Après avoir fait quelque 500 victimes, un jeune spécialiste écope 18 mois de prison.

Après avoir fait quelque 500 victimes, un jeune spécialiste écope 18 mois de prison.

Un spécialiste de la cyberfraude de seulement 18 ans a pris hier le chemin de la prison pour les 18 prochains mois. La narration des faits dans le dossier du jeune homme de Rivière-du-Loup a de quoi inquiéter tout détenteur d'une carte de crédit.

Audrey Fraser a utilisé pour des transactions par Internet au moins 443 numéros de cartes de crédit obtenus grâce à un réseau d'échanges de tels numéros actif dans Internet. Les détenteurs des cartes de crédit dont l'identité a ainsi été usurpée habitaient un peu partout sur la planète.

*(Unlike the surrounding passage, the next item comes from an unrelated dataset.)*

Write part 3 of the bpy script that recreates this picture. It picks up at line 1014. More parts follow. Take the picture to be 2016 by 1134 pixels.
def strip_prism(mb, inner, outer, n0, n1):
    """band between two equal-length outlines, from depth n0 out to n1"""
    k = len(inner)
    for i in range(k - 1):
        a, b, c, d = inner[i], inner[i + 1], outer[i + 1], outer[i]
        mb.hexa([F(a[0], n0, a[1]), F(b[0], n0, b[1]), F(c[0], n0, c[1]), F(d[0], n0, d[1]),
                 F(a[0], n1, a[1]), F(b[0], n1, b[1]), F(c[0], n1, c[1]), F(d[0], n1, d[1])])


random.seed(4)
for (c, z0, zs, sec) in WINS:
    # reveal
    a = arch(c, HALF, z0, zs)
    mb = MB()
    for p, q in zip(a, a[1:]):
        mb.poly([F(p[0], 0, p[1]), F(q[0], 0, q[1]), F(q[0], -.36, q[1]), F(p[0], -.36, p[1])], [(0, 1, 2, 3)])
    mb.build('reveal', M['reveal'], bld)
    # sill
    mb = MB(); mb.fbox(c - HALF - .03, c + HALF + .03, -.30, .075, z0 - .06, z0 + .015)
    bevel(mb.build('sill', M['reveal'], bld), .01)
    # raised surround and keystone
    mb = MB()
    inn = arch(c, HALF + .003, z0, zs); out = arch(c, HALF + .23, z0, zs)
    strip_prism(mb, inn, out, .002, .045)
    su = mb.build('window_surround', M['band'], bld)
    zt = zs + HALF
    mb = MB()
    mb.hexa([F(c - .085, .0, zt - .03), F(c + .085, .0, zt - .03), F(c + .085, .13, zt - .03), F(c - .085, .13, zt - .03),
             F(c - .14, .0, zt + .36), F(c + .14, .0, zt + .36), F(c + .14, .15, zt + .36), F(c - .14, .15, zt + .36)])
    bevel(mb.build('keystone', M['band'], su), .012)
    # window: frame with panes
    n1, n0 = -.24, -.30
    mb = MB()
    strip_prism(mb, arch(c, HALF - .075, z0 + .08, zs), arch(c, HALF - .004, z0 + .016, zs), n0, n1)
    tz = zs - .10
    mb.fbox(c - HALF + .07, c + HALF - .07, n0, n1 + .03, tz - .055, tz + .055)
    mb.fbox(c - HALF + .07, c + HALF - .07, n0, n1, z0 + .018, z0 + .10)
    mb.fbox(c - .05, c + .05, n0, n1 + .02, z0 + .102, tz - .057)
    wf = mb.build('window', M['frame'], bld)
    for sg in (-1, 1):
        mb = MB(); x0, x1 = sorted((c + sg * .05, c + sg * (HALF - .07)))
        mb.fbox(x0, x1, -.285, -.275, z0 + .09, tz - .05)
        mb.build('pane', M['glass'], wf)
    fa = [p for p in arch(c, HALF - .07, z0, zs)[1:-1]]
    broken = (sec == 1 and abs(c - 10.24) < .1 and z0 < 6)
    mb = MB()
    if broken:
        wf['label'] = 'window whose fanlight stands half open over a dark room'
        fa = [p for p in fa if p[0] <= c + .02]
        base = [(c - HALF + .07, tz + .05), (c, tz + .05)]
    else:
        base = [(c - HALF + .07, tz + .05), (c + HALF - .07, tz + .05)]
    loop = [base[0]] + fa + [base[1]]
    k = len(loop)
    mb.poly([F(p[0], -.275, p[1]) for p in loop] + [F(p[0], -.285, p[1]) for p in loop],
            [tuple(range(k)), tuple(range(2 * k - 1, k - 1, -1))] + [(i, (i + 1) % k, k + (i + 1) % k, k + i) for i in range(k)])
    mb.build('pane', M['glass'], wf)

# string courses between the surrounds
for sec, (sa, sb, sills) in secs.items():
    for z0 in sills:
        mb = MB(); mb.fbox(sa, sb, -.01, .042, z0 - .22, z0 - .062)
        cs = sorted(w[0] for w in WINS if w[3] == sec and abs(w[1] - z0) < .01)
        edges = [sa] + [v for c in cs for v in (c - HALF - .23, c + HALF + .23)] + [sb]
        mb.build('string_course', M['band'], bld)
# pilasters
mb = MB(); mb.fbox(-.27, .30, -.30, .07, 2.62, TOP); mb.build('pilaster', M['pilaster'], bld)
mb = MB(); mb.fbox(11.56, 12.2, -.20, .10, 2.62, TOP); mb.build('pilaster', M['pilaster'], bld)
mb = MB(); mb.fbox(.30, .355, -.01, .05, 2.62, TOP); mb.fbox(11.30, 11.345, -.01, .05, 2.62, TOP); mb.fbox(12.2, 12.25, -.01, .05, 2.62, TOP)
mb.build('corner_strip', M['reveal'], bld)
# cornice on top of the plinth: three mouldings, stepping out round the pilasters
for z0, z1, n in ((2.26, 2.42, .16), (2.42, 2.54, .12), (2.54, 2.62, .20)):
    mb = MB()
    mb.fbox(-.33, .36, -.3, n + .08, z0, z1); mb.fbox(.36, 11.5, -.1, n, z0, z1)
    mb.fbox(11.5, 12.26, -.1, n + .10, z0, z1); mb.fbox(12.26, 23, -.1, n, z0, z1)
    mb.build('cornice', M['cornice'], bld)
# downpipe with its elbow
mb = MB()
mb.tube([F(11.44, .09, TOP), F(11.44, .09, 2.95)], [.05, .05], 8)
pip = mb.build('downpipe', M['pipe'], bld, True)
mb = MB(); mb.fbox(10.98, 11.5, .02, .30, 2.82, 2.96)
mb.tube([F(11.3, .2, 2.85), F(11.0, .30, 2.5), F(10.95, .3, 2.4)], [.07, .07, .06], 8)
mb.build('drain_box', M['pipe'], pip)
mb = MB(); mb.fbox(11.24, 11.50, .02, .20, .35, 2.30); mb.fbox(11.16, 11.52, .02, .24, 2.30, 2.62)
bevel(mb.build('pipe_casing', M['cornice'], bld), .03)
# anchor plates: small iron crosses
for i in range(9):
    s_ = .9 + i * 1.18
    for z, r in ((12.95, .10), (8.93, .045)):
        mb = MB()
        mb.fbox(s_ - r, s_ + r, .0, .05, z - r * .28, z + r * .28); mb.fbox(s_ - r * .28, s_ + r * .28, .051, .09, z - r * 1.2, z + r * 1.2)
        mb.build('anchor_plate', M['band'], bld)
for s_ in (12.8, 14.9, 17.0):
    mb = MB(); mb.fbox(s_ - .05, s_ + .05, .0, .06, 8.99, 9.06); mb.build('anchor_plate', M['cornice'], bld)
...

Le cyberfraudeur s'est servi du numéro de carte de crédit d'une Américaine pour commander par Internet des moteurs haute performance vendus par une entreprise montréalaise. Les cinq moteurs d'une valeur de 6000 $ chacun ont été livrés à Québec.

Toujours par Internet, le fraudeur a communiqué avec la compagnie émettrice de la carte de crédit pour faire modifier l'adresse de la détentrice de la carte. Ainsi, l'Américaine a virtuellement déménagé à Rivière-du-Loup.

Ce qui éliminait quelques soupçons. Sinon, pourquoi une personne vivant aux États-Unis aurait-elle acheté des moteurs à Montréal pour les faire livrer à Québec ? En même temps, le jeune fraudeur en a profité pour qu'une carte soit émise à son nom, mais avec les transactions inscrites dans le compte de l'inconnue.

Comme le jeune homme voulait aussi faire des transactions en personne dans sa région, il a utilisé le nom de son père pour obtenir trois cartes de crédit en soumettant les demandes par Internet. Il surveillait le courrier pour intercepter les comptes.

Payer les comptes était un jeu d'enfant pour Audrey Fraser. Il lui suffisait de se servir des numéros de cartes de crédit obtenus grâce au réseau d'échanges de numéros. Ainsi, une carte de crédit servait à payer le solde d'une autre carte.

Le détenteur d'une carte de crédit met parfois des semaines avant de s'apercevoir que le numéro de sa carte a été frauduleusement utilisé. Le temps de recevoir un compte et d'annuler la carte.

Audrey Fraser avait un truc pour s'assurer que le numéro de la carte qu'il voulait utiliser n'avait pas été annulé. Il utilisait le numéro pour faire par Internet un don de 10 $ à Enfant-Soleil. Une transaction acceptée était le signe de la validité de la carte.

Le jeune homme, arrêté en février, et détenu depuis, a plaidé coupable à 15 accusations. Son plaidoyer explique la peine de 18 mois de prison, qui peut sembler peu sévère, compte tenu du nombre de victimes, près de 500.

En plaidant coupable, le jeune fraudeur évite la tenue d'un procès long et coûteux. Car il aurait fallu retracer et obtenir une déclaration de chacune des victimes, d'expliquer le procureur de la Couronne, Me Sébastien Bergeron. Comme les victimes ne sont pas toutes canadiennes - l'une vit au Japon - , la collaboration des autorités de plusieurs pays aurait été nécessaire pour compléter l'enquête. Et il faut ajouter le déplacement de quelque 500 victimes pour venir témoigner.

Impossible d'établir le véritable montant des fraudes sans mener l'enquête jusqu'au bout. La partie des transactions illégales analysées a permis de découvrir des fraudes de 70 000 $, dont la moitié uniquement pour les moteurs haute performance.

En prononçant la peine, le juge Rosaire Larouche a tenu compte du jeune âge de l'accusé, à qui il a voulu donner une chance de se réhabiliter. Une probation de trois ans avec suivi a ainsi été imposée à Audrey Fraser, qui pendant cette période devra éviter de fréquenter tous les endroits possédant des appareils permettant d'avoir accès à Internet.